A calculus-based "proof" that the shortest distance between two points is the line segment. Is the argument valid?

Question

I saw a "proof" about the statement

The shortest distance between two points $A$ and $B$ is the line segment $AB$.

It denoted $y$ as the function of a path between $A$ and $B$. Then it used calculus and found that $y^{\prime\prime}=0$, concluding that $y$ is the line segment $AB$. This proof is verified to have no mistake in calculus. Although I don't have much knowledge about it, I suppose there exist such two suspicion points:

• The path may not have a form $y=f(x)$ because it might be tangled up too much to express in a way where each "$x$" can only map to a single "$y$". Such a pass is seemingly not the shortest, but this is left to be proved.
• A line segment being defined as a path whose function's second derivative is $0$ may be inappropriate. On the contrary, if a segment is defined as the shortest path between two points and a line is defined as infinitively extending a segment might be better. (In this way, the proof is regarding the question

Prove that a line's function $y=f(x)$ has $y^{\prime\prime}=0$.

In order that the users can judge the proof better, here's a translation. (Chinese originally)

$$\text ds=\sqrt{(\text dx)^2+(\text dy)^2}=\text dx\cdot\sqrt{1+\left(\dfrac{\text dy}{\text dx}\right)^2}.$$ From $A$ to $B$: $$S_{AB}=\int_A^B\sqrt{1+y'^2}~\text dx.$$ Plug in the Euler-Lagrange function to get \begin{align*}&\frac{\partial \sqrt{1+\left(y^{\prime}\right)^{2}}}{\partial x}=0,\\&\frac{\partial \sqrt{1+\left(y^{\prime}\right)^{2}}}{\partial y^{\prime}}=\frac{y^{\prime}}{2 \sqrt{1+\left(y^{\prime}\right)^{2}}}.\end{align*} When $S_{AB}$ reaches minimum, $$\frac{\partial L}{\partial y}-\frac{\partial}{\partial x}\left(\frac{\partial L}{\partial y'}\right)=0.$$ Solving gives $y''=0$.

Answer 1

Here's a strategy:

1. Argue that we should minimize the arclength functional $\int_{t_A}^{t_B}\! dt~ \sqrt{\dot{x}^2+\dot{y}^2}$, cf. above comment by Intelligenti pauca.

2. Argue that we might as well minimize the non-square root functional $\int_{t_A}^{t_B}\! dt~ (\dot{x}^2+\dot{y}^2)$, cf. e.g. this Math.SE post.

3. Derive the Euler-Lagrange (EL) equations $\ddot{x}=0=\ddot{y}$.

4. Deduce that this is a line segment.

Answer 2

A path from $A$ to $B$ can be any continuous map $f$ defined on some interval $[a,b]$ with $f(a)=A$ and $f(b)=B$. How do we define the length of a path?

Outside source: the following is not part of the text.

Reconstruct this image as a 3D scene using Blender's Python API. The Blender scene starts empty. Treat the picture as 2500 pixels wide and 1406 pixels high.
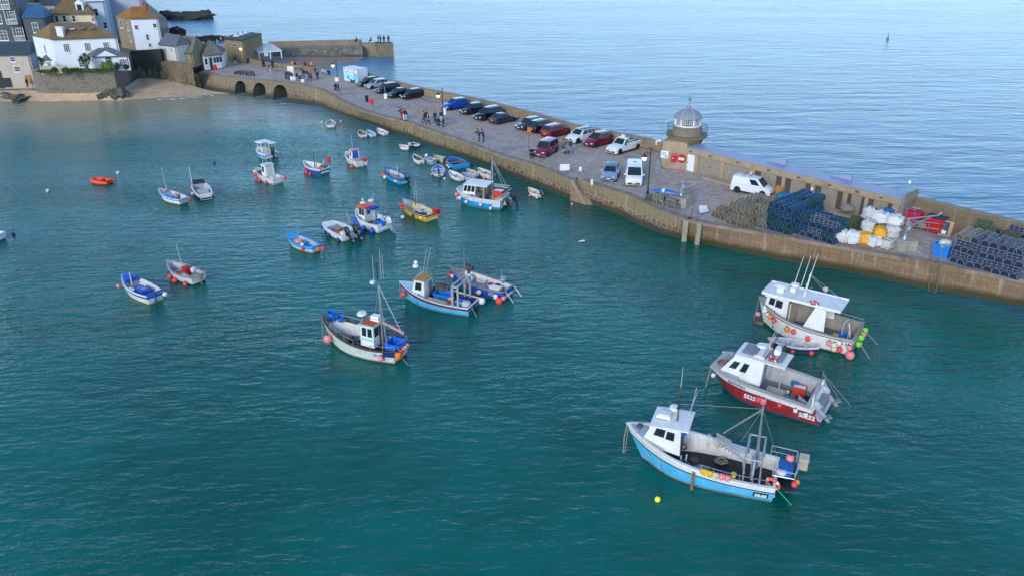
import bpy, bmesh, math, random
from mathutils import Vector, Matrix
from math import radians as R, sin, cos, pi, sqrt, atan2
random.seed(11)
scn = bpy.context.scene
COL = scn.collection
HC, TH, FP = 29.4, R(25.0), 1920.0
cam = bpy.data.cameras.new('camera'); cam.sensor_width = 36.0; cam.lens = FP/2500*36
cam.clip_start = 0.5; cam.clip_end = 20000
camo = bpy.data.objects.new('camera', cam); COL.objects.link(camo)
camo.location = (0, 0, HC); camo.rotation_euler = (R(65.0), 0, 0)
scn.camera = camo
SUN_AZ, SUN_EL = R(246), R(24)          # azimuth the light comes from, counted counter-clockwise from +X
world = bpy.data.worlds.new('World'); scn.world = world; world.use_nodes = True
wn = world.node_tree.nodes; wl = world.node_tree.links; wn.clear()
wo = wn.new('ShaderNodeOutputWorld'); wb = wn.new('ShaderNodeBackground'); sky = wn.new('ShaderNodeTexSky')
sky.sky_type = 'NISHITA'; sky.sun_disc = False; sky.sun_elevation = SUN_EL
sky.sun_rotation = pi/2 - SUN_AZ
sky.air_density = 1.0; sky.dust_density = 0.0; sky.ozone_density = 5.0
wb.inputs['Strength'].default_value = 0.15
tint = wn.new('ShaderNodeMix'); tint.data_type = 'RGBA'; tint.blend_type = 'MULTIPLY'; tint.inputs[0].default_value = 1.0; tint.inputs[7].default_value = (1.07, 1.0, .95, 1)
wl.new(sky.outputs[0], tint.inputs[6]); wl.new(tint.outputs[2], wb.inputs['Color']); wl.new(wb.outputs[0], wo.inputs['Surface'])
sl = bpy.data.lights.new('sun', 'SUN'); sl.energy = 1.2; sl.angle = R(20); sl.color = (1.0, 0.93, 0.84)
slo = bpy.data.objects.new('sun', sl); COL.objects.link(slo)
sd = Vector((cos(SUN_AZ)*cos(SUN_EL), sin(SUN_AZ)*cos(SUN_EL), sin(SUN_EL)))
slo.rotation_euler = (-sd).to_track_quat('-Z', 'Y').to_euler(); slo.location = (0, -50, 80)
scn.view_settings.view_transform = 'Standard'; scn.view_settings.look = 'None'
scn.view_settings.exposure = 1.2; scn.view_settings.gamma = 1.0; scn.view_settings.use_curve_mapping = False
def W(x, y, z=0.0):
 u = (x-1250)/FP; v = (y-703)/FP
 d = Vector((u, cos(TH)-v*sin(TH), -sin(TH)-v*cos(TH)))
 t = (z-HC)/d.z
 return Vector((d.x*t, d.y*t, z))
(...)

For a line segment, we define it as the distance between the end points; for a poly line we define it as the sum of the length of its line segments; for the general case we define it as supremum over all poly line approximations (i.e., poly lines through vertices $f(t_i)$, $0\le i\le n$ where $a=t_0<\ldots<t_n=b$. It is immediate from the triangle inequality that every finite polyline is at least as long as the direct line, hence so is the infinite over such polylines. Unless our path is the straight line (and never gives “backwards”), there is an intermediate point $C$ not on the line segment, and again by triangle inequality, the path length is strictly longer than the direct segment. This shows that the straight line is shortest without assuming $f$ differentiable.

Incidentally, $f(t)=(t^3,t^3)$ is a valid way to describe a path along the main diagonal. It is shortest, but of course, the second derivative by time is not zero.